[OLPC library] Curly Logo / OLPC

Ian Bicking ianb at colorstudy.com
Thu Nov 29 13:05:16 EST 2007


David Jones wrote:
> On 28 Nov 2007, at 21:01, Samuel Härgestam wrote:
> 
>> Hello all,
>>
>> This might be a good time to inform/remind potentially interested  
>> parties about the Logo tutorial I wrote for OLPC about a year ago  
>> (http://www.israelsson.org/~lethe/logobook/0.5.2/ ). At that time,  
>> I thought the version of Logo to be shipped with OLPC would be  
>> Arnan (Roger) Sipitakiat's version, but that doesn't seem very  
>> likely anymore. In any case, I'd prefer to use a javascript  
>> interpreter, as it could be integrated directly into the tutorial.  
>> I was getting worried I would have to write one myself, but David's  
>> seems to fit the bill perfectly.
>>
>> David, do you have a spec for the dialect of Logo you're using, so  
>> that we could sync?
> 
> No, not yet, but I am keen to develop a spec.  I'm also keen to  
> develop a tutorial, but as you've already done that, it wouldn't make  
> sense for me to duplicate your work.

When I was writing PyLogo I mostly started with UCBLogo's spec and 
manual.  I diverged from UCBLogo, because I just find 'make :var value' 
too... sensible.  And sensible things shouldn't be weird 
meta-operations, which essentially is what that is in UCBLogo.  So 'make 
:var value', 'make "var value' and 'make var value' are all equivalent.

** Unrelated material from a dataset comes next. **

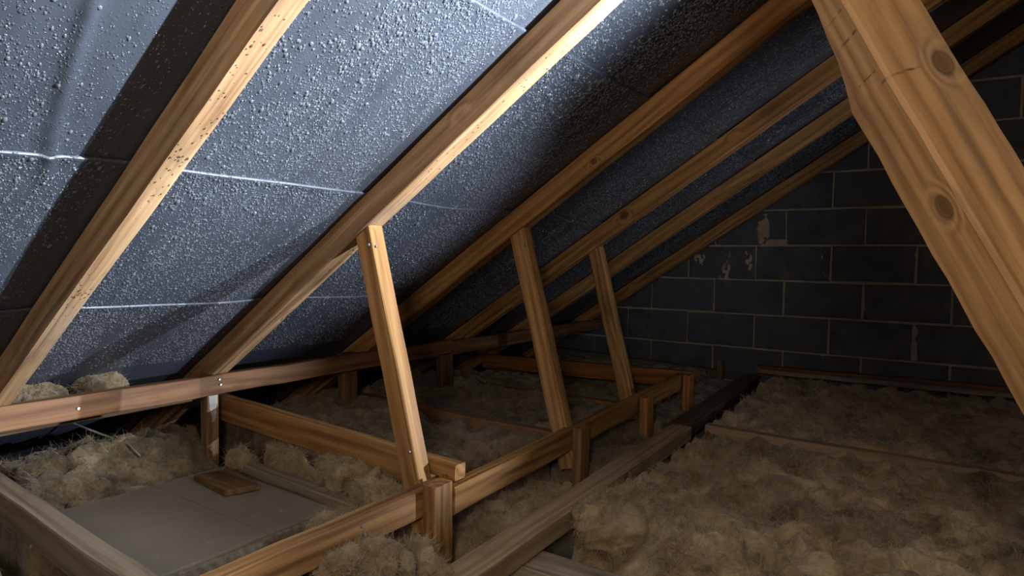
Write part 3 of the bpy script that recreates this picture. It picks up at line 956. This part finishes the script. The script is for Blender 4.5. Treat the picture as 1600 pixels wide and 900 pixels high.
def batt(label, x0, x1, y0, y1, ztop, amp, seed, mat=None, res=0.009, zb=-0.90, round_=0.05, nfib=4000, big=9.0, cat='insulation', group='mineral wool between the joists', name='insulation_batt', wid=0.00055):
    mat = mat or WOOL
    nx, ny = int((x1 - x0) / res) + 2, int((y1 - y0) / res) + 2
    X, Yg = np.meshgrid(np.linspace(x0, x1, nx), np.linspace(y0, y1, ny), indexing='ij')
    X, Yg = X.ravel(), Yg.ravel()
    P0 = np.stack([X, Yg, X * 0], 1)
    zt = ztop(X, Yg) if callable(ztop) else np.full_like(X, ztop)
    zt = np.minimum(zt, (N_TOP - 0.10 + X * ST) / CT - amp)
    edge = np.minimum(np.minimum(X - x0, x1 - X), np.minimum(Yg - y0, y1 - Yg))
    e = np.clip((edge + 0.015 * pnoise(P0, 12, seed + 4) * (edge > 1e-6)) / round_, 0, 1)
    prof = np.sqrt(np.clip(1 - (1 - e) ** 2, 0, 1))
    z = zb + (zt - zb) * prof
    P = np.stack([X, Yg, z], 1)
    N = np.stack([X * 0, X * 0, X * 0 + 1], 1)
    a = amp * np.clip(edge / 0.03, 0, 1)
    Q = lumpy(P, N, 1.0, seed, big) - P
    V = P + Q * a[:, None]
    V[:, 2] = np.maximum(V[:, 2], -0.899) + Z0
    o = link_np(name, V, grid_faces(nx, ny), mat)
    tag(o, label, cat, group)
    v, nn = normals_of(o)
    if nfib:
        ok = edge > 0.01
        fibres(v[ok], nn[ok], nfib, mat, o, int(seed * 100) + 1, wid=wid)
    return o


def clump(label, c, r, seed, mat=None, amp=0.03, nfib=5000, big=13.0, res=(90, 60), name='insulation_clump', group='loose clumps of mineral wool', cat='insulation'):
    mat = mat or WOOL
    na, nb_ = res
    a = np.linspace(0, 2 * math.pi, na, endpoint=False); b = np.linspace(-0.5 * math.pi + 0.02, 0.5 * math.pi - 0.02, nb_)
    Aa, Bb = np.meshgrid(a, b, indexing='ij'); Aa, Bb = Aa.ravel(), Bb.ravel()
    N = np.stack([np.cos(Bb) * np.cos(Aa), np.cos(Bb) * np.sin(Aa), np.sin(Bb)], 1)
    P = N * np.array(r) + np.array(c)
    V = lumpy(P, N, amp, seed, big)
    V[:, 2] += Z0
    I = np.arange(na * nb_).reshape(na, nb_); J = np.roll(I, -1, 0)
    F = np.stack([I[:, :-1].ravel(), J[:, :-1].ravel(), J[:, 1:].ravel(), I[:, 1:].ravel()], 1)
    o = link_np(name, V, F, mat)
    tag(o, label, cat, group)
    v, nn = normals_of(o)
    if nfib: fibres(v, nn, nfib, mat, o, int(seed * 100) + 1)
    return o


def sm(a, b, t): t = np.clip((t - a) / (b - a), 0, 1); return t * t * (3 - 2 * t)


# right of the plank
batt('wide near spread of torn mineral wool filling the bottom right', -0.815, 1.25, 1.20, 2.715,
     lambda x, y: -0.745 + 0.035 * sm(1.25, 1.5, y) * (1 - sm(1.5, 2.3, y)) - 0.14 * (1 - sm(1.44, 1.53, y)) * (1 - sm(-0.62, -0.52, x)) + 0.02 * sm(-0.1, 0.4, x),
     0.055, 1.0, res=0.0075, nfib=34000, big=7.0, round_=0.07)
batt('far strip of mineral wool at right between the joist and the gable wall', -0.83, 1.4, 2.80, 4.17, lambda x, y: -0.745 + 0.02 * sm(3.0, 3.6, y), 0.050, 2.0, WOOL, res=0.012, nfib=9000, big=6.5, wid=0.0012)
batt('mineral wool at the right of the bottom edge, below the leaning post', -0.45, 1.2, 0.35, 1.26, -0.80, 0.05, 2.6, res=0.012, nfib=1500, big=7.0)
clump('tuft of mineral wool overhanging the plank at bottom centre', (-0.68, 1.60, -0.725), (0.12, 0.12, 0.070), 3.1, amp=0.045)
clump('pale rounded lump of mineral wool at the bottom edge right of centre', (-0.40, 1.50, -0.72), (0.13, 0.11, 0.075), 3.6, amp=0.035)
# between runner and plank
batt('mineral wool between runner and plank, beside the nearest strut foot', -1.17, -0.945, 1.29, 1.90, -0.775, 0.040, 4.0, nfib=3500, big=11.0)
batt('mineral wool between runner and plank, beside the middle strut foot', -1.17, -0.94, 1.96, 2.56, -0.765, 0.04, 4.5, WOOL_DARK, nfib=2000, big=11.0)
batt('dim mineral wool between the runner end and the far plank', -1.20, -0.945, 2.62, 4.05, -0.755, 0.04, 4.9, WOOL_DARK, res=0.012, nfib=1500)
clump('larger pale clump of mineral wool in front of the near runner', (-0.985, 0.93, -0.705), (0.085, 0.10, 0.075), 5.2, amp=0.034)
clump('smaller brown clump of mineral wool between the pale clump and the stubby post', (-0.985, 1.085, -0.74), (0.075, 0.07, 0.060), 5.9, amp=0.030)
clump('low scrap of mineral wool at the bottom edge under the near runner', (-1.035, 0.80, -0.75), (0.07, 0.08, 0.05), 6.3, amp=0.03, nfib=1200)
# bay with the panel
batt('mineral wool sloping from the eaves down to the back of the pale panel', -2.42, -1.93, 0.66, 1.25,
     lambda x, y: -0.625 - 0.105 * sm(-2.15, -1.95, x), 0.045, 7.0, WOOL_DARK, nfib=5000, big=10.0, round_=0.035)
batt('mineral wool heaped against the cross timber near the strut foot', -1.80, -1.13, 1.248, 1.296, lambda x, y: -0.625 + 0.0 * x, 0.040, 7.6, nfib=3000, round_=0.02, res=0.006, big=12.0)
clump('torn lump of mineral wool between the pale panel and the nearest strut foot', (-1.38, 1.268, -0.665), (0.16, 0.038, 0.062), 8.1, amp=0.035)
clump('dusty wool scraps at the right end of the pale panel', (-1.255, 1.13, -0.735), (0.095, 0.10, 0.055), 8.4, amp=0.03)
clump('small scrap of wool beside the brown offcut', (-1.86, 1.225, -0.665), (0.05, 0.03, 0.03), 8.8, amp=0.02, nfib=600)
# bays behind
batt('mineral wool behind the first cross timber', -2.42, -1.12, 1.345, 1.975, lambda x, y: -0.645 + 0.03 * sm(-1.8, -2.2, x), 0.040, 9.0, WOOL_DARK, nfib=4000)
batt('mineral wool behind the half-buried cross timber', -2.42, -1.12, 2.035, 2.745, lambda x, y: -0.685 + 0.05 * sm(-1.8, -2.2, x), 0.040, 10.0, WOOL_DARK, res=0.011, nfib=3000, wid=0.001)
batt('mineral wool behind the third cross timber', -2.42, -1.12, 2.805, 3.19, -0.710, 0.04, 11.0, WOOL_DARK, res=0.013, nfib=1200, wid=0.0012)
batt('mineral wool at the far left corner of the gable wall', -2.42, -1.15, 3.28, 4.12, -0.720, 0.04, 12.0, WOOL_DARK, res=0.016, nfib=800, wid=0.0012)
# bottom left corner
batt('brown mineral wool in the bottom left corner below the slanting timber', -2.45, -1.66, 0.02, 0.575, lambda x, y: -0.73 - 0.06 * sm(-1.8, -1.66, x), 0.04, 13.0, nfib=2500)
# tufts on the ledge behind the low left timber
clump('smaller tuft of wool on the ledge at far left, beside the nearest rafter foot', (-2.085, 0.735, -0.41), (0.05, 0.07, 0.036), 14.0, WOOL_DARK, amp=0.018, nfib=900)
clump('larger tuft of wool on the ledge behind the low left timber', (-2.085, 0.90, -0.405), (0.05, 0.065, 0.044), 14.6, WOOL_DARK, amp=0.018, nfib=900)
ledge = beam('eaves_board', rel(-2.10, 0.30, -0.475), rel(-2.10, 1.16, -0.475), 0.13, 0.018, (0, 0, 1), WOOD_OLD, (0.5, 0.45, 0.4))
tag(ledge, 'dark board behind the low left timber carrying two tufts of wool', 'board')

This ends up requiring several special forms: make, localmake, local, 
and for.  Another option is having variables be functions, and each 
function be paired with a setter.  "fd var" and "makevar 10".  I think 
this is what pyologo does.  I don't have any opinion on it, really.

Another issue is how to handle OO.  Integration with the underlying 
Javascript makes OO compelling, even if you only do it in a half-hearted 
way.  Though the prototype programming of Javascript is also a nice 
match for Logo.  If you get rid of the notion that . is a valid name 
character (as is traditional in Logo, but not elsewhere) then you could 
just use normal attributes.  If you mix the function and object 
namespace, you can use "obj.method argument" and ":obj.attribute"... but 
that feels a bit awkward to me.

If I was going to design a new Logo language, I'd probably diverge from 
tradition in ways to make it more like traditional languages, in just a 
couple ways.  First, *something* with OO.  What exactly, I'm not sure. 
Second, well, that make special-form stuff.  Third, something like a 
string.  I find the whole "word thing weird and awkward.  I'm not sure 
introducing a concept of symbol is worth it though.  Anyway, [a b c] can 
still parse to ['a', 'b', 'c'], while 'a b c' is a single string.  (For 
a language that is supposed to be easy to type, isn't " hard to type for 
every variable assignment?)  Making Logo just a little more like Python 
might be a good bridge to other environments.

Anyway, here's the summary of what I did with PyLogo: 
http://pylogo.org/PyLogo.html#differences-from-ucblogo

If you are interested in seeing the wider variety of what dialects do, 
Elica might be a good example of OO.  NetLogo is a bit weird to me; I 
feel like they've made too many compromises with the language.

Integration with Javascript would be great.  I'd love if you could not 
just do graphics, but also interactive applications.  Given a pretty 
dumb server (e.g., something DAV-like), or something like Google Gears, 
you could really create a pretty substantial application entirely in 
Javascript, or with good enough integration, in Logo in Javascript in HTML.